Bombay Time is the debut novel of Thrity Umrigar, Indian ex-pat and professor at Case Western Reserve University (in my hometown, Cleveland!) I am only recently discovering her work and I am devouring it. She's wonderful. Umrigar really knows how to create characters; their pathos, their idiosyncrasies, their train of thought. She knows how to weave the inner workings of a character's mind with what other characters are thinking about them. She knows how to create relationships - real and complex relationships. My only complaints about her are she tends to get a little one-dimensional when she is describing characters' courtships (usually, she sticks to the standard 'man crazily pursuing woman' plot) and she can be a bit of a downer. But really, that's not even a complaint, because what can I expect, that every author is going to pull a a Jane Austen and serve us up a wedding at the end, neatly tied up in a bow? So, I suppose I retract that complaint and take it as the price one pays for reading fiction.

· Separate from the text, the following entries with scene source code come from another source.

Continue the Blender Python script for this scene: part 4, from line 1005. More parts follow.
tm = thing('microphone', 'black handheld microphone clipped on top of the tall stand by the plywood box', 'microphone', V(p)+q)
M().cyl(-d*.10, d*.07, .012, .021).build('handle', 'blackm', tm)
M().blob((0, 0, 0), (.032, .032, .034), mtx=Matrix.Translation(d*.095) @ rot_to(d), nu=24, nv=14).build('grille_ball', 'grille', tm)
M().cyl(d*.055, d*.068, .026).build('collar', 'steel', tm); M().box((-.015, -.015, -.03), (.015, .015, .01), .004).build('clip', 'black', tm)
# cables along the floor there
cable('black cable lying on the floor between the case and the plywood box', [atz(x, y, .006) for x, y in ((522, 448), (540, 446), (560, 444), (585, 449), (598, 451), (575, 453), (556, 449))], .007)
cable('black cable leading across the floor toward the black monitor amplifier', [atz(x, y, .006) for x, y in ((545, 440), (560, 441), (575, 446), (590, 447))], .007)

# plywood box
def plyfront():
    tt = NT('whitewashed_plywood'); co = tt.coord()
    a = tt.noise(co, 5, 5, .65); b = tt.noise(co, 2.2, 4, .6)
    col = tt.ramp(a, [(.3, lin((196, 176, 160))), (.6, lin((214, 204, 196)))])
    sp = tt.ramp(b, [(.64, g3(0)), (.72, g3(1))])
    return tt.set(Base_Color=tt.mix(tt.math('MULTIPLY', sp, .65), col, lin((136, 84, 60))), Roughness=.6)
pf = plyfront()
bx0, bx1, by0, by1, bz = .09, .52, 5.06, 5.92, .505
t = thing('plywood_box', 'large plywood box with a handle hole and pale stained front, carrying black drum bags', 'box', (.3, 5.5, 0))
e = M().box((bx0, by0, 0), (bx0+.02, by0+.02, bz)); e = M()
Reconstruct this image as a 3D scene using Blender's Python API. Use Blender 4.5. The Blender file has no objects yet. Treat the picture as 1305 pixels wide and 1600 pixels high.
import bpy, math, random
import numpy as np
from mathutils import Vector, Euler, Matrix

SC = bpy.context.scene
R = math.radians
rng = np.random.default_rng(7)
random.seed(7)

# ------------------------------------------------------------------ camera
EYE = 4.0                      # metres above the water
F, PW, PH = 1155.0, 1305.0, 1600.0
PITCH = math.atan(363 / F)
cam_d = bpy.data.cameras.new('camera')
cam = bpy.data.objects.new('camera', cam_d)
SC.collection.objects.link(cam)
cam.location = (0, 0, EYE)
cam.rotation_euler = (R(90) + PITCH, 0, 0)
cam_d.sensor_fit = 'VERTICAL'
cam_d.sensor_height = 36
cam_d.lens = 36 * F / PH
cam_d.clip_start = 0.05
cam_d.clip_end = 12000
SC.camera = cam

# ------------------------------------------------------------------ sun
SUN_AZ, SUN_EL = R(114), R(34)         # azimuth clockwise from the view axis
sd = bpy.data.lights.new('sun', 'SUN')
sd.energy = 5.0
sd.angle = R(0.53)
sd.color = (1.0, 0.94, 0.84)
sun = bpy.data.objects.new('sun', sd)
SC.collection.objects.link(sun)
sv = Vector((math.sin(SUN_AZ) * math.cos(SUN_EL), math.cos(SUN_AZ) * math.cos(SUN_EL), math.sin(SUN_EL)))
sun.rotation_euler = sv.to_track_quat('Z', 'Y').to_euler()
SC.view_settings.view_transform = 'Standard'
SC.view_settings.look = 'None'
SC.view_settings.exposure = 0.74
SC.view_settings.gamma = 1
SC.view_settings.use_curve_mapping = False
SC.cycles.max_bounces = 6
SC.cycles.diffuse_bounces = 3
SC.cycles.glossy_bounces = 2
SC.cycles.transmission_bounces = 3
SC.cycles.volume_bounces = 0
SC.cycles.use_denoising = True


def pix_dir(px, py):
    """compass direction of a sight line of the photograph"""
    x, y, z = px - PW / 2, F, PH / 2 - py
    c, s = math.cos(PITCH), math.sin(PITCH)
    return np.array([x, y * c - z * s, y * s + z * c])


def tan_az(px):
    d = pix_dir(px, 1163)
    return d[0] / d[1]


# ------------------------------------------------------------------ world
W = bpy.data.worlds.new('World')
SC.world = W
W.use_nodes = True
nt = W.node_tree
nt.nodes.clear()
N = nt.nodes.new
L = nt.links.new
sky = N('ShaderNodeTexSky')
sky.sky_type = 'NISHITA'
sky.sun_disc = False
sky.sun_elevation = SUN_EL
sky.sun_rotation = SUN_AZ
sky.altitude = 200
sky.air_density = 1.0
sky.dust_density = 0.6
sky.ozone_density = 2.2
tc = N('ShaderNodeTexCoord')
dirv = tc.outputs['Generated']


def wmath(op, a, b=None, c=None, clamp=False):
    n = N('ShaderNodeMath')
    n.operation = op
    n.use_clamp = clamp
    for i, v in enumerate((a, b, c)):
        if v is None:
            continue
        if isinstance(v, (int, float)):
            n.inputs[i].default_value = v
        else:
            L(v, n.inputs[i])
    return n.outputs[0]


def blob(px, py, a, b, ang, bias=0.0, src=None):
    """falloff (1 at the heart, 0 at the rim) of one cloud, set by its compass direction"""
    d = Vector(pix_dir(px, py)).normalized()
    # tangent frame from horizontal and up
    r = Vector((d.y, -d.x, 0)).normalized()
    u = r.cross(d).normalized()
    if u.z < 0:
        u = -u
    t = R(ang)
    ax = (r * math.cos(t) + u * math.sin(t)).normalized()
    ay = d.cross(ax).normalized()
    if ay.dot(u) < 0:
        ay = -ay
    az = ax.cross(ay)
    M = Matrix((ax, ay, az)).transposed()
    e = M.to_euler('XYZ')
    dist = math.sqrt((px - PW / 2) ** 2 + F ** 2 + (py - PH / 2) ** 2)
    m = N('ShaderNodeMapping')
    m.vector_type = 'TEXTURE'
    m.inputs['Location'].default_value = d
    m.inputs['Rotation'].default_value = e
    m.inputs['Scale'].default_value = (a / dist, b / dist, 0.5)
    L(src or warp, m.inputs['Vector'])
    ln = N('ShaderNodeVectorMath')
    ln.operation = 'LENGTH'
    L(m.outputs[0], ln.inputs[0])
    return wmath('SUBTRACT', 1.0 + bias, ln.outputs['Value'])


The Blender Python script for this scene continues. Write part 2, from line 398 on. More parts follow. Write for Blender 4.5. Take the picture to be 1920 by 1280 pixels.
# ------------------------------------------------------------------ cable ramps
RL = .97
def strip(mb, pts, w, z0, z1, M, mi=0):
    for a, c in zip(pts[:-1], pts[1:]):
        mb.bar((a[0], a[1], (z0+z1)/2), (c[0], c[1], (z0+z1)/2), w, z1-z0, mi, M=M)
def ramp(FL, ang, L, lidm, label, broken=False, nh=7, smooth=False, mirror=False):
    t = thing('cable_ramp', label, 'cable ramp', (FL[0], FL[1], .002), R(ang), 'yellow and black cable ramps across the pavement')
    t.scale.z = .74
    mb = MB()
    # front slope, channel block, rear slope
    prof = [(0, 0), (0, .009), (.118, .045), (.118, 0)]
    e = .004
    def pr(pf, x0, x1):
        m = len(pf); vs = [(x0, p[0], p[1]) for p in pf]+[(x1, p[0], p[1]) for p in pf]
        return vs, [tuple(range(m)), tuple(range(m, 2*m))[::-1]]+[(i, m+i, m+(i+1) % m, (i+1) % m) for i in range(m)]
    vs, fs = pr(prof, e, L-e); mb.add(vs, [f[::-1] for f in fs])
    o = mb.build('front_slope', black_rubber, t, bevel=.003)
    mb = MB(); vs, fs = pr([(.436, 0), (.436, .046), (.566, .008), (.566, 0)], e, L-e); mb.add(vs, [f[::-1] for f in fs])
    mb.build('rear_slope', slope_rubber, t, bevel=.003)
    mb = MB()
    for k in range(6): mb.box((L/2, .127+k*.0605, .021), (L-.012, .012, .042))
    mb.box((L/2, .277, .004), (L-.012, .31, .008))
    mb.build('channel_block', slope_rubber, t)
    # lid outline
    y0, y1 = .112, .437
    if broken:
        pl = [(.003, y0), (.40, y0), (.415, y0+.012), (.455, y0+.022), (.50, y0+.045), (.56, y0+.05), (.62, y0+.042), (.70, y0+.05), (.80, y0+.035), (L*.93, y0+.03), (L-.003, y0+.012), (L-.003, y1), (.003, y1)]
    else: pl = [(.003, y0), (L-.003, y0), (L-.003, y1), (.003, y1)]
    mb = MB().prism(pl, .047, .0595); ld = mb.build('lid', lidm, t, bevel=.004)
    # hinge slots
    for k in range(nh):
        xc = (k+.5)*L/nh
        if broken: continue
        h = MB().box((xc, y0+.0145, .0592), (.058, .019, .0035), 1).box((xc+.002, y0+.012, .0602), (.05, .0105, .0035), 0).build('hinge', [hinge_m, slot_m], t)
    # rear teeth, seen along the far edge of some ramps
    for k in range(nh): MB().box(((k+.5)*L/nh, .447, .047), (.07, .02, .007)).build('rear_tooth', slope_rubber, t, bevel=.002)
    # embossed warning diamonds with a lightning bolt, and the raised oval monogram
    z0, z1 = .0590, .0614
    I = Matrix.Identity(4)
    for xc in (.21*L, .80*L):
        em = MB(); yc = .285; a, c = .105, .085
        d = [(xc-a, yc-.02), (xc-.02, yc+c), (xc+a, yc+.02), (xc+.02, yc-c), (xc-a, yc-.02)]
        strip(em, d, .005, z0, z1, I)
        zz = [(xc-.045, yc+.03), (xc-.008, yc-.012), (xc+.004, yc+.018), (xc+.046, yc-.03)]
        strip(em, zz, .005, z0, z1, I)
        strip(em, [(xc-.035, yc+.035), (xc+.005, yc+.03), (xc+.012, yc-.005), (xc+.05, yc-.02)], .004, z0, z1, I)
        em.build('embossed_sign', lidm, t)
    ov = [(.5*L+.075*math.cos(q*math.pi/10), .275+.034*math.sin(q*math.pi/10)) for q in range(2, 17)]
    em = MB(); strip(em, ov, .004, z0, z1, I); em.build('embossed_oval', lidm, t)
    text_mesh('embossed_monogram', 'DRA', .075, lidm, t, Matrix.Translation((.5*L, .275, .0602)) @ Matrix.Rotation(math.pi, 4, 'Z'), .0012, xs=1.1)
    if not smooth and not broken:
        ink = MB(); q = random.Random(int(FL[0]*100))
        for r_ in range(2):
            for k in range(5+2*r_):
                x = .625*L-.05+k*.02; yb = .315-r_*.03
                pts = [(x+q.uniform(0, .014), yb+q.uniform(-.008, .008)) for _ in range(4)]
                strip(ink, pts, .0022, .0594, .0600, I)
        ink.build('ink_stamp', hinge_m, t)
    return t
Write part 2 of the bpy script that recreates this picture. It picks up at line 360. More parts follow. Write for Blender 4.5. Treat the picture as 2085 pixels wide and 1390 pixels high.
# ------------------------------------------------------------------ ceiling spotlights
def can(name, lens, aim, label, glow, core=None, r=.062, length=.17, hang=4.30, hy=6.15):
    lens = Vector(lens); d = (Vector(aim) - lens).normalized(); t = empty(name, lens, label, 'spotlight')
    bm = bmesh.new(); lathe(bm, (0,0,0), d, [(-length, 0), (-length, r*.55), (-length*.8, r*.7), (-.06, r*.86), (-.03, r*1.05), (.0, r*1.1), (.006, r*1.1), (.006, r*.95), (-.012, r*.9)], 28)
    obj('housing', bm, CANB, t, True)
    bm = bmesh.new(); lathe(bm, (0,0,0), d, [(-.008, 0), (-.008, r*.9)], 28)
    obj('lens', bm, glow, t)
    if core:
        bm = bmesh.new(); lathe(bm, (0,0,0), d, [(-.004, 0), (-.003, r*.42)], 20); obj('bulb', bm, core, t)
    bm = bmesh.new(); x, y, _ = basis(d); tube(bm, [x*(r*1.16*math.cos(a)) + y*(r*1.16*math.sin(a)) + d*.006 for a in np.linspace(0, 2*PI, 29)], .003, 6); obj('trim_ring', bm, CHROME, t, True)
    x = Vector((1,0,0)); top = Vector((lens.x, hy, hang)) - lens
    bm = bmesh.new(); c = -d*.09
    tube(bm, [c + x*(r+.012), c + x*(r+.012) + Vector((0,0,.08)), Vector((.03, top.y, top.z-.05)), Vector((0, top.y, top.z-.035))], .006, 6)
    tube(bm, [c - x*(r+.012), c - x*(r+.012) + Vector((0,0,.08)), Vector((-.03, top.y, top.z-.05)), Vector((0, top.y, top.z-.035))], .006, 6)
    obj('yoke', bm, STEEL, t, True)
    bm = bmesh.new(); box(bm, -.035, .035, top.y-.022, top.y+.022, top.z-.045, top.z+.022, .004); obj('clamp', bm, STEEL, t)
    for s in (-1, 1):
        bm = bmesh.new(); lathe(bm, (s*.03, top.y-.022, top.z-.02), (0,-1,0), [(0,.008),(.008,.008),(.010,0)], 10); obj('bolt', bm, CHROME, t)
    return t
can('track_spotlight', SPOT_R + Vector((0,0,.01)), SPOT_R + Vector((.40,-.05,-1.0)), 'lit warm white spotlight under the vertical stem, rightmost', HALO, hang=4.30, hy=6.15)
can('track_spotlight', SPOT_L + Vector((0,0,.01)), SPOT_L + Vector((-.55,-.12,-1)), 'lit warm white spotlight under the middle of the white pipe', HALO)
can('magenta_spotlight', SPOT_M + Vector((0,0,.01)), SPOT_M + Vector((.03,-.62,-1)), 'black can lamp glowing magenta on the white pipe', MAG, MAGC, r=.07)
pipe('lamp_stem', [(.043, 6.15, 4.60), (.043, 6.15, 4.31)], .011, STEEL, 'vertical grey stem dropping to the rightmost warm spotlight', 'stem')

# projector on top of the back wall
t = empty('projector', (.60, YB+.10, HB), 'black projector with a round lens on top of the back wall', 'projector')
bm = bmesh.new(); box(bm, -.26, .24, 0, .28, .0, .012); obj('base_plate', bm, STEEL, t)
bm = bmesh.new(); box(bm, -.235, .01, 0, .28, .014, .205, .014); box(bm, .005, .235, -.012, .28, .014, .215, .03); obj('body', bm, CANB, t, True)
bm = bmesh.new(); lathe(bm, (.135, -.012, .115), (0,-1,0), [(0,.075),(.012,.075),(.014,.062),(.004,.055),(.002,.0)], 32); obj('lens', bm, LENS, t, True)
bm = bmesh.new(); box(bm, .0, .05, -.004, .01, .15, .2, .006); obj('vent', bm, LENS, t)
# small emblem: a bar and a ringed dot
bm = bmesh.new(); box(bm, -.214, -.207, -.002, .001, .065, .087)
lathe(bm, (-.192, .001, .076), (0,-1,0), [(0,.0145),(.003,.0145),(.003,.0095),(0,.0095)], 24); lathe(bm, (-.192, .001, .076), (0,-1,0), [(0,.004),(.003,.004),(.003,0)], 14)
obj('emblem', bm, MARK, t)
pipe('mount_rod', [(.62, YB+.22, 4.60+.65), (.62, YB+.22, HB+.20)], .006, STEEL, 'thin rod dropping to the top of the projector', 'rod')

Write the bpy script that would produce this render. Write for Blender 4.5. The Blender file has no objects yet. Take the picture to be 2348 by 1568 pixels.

Bombay Time is a truly wonderful, real book. Several residents of an apartment building in Bombay have gathered together for the wedding of one of their own. They are middle-aged Parsis, all of whom have essentially grown up in and out of each others lives, business, kitchens, relationships. Some are happily married, some are unhappily. Some have lost the loves of their youth. Some were orphans with nothing promised to them, some have not lived up to their promise. Umrigar takes us in and out of the wedding, puling us aside with each character to walk down the corridor of their past. The rituals and customs of India are present on every page, which is to say, all sorts of customs are represented. From arranged marriages to forced sex, from dowrys and in-laws to torrid love affairs, there is no "typical" Indian courtship, career path, or lifestyle. The stories are vastly different, yet could only occur then and there, in India, in the Parsi minority. Umrigar's dialogue is peppered with Indian phrases, and she provides a somewhat incomplete glossary at the end to help the reader. My favorite characters are probably Coomi and Adi. Coomi is an unhappily married woman with a grown daughter who lives in England. She spends most of her days gossiping with a neighbor, often about her own husband. She is an extremely imperfect character, as evidenced by her caustic tongue she unleashes on her husband and her somewhat meddling-but not that bad- mother-in-law. However, she has redeeming qualities, and is likable. She has reached a point in her life where she as mellowed a bit and would like to regain some of the intimacy she has lost with hr husband. Adi is a young man who, while barely out of his teens, did something he regrets. He is a hauntingly sad character, I think for me, because he represents how often one bad decision can color the est of your life. Although I didn't exactly approve of him, I longed for him to forgive himself.
The final chapters of this story are kind of lame, almost like the characters - so loud, so deeply lined and sweaty and just alive- have leaped back onto the page and now are merely written words. Perhaps that is the effect the author desired, since the book wraps late in the night after a long day at the wedding. In spite of the somewhat tired ending, however, I really enjoyed this book and recommend it.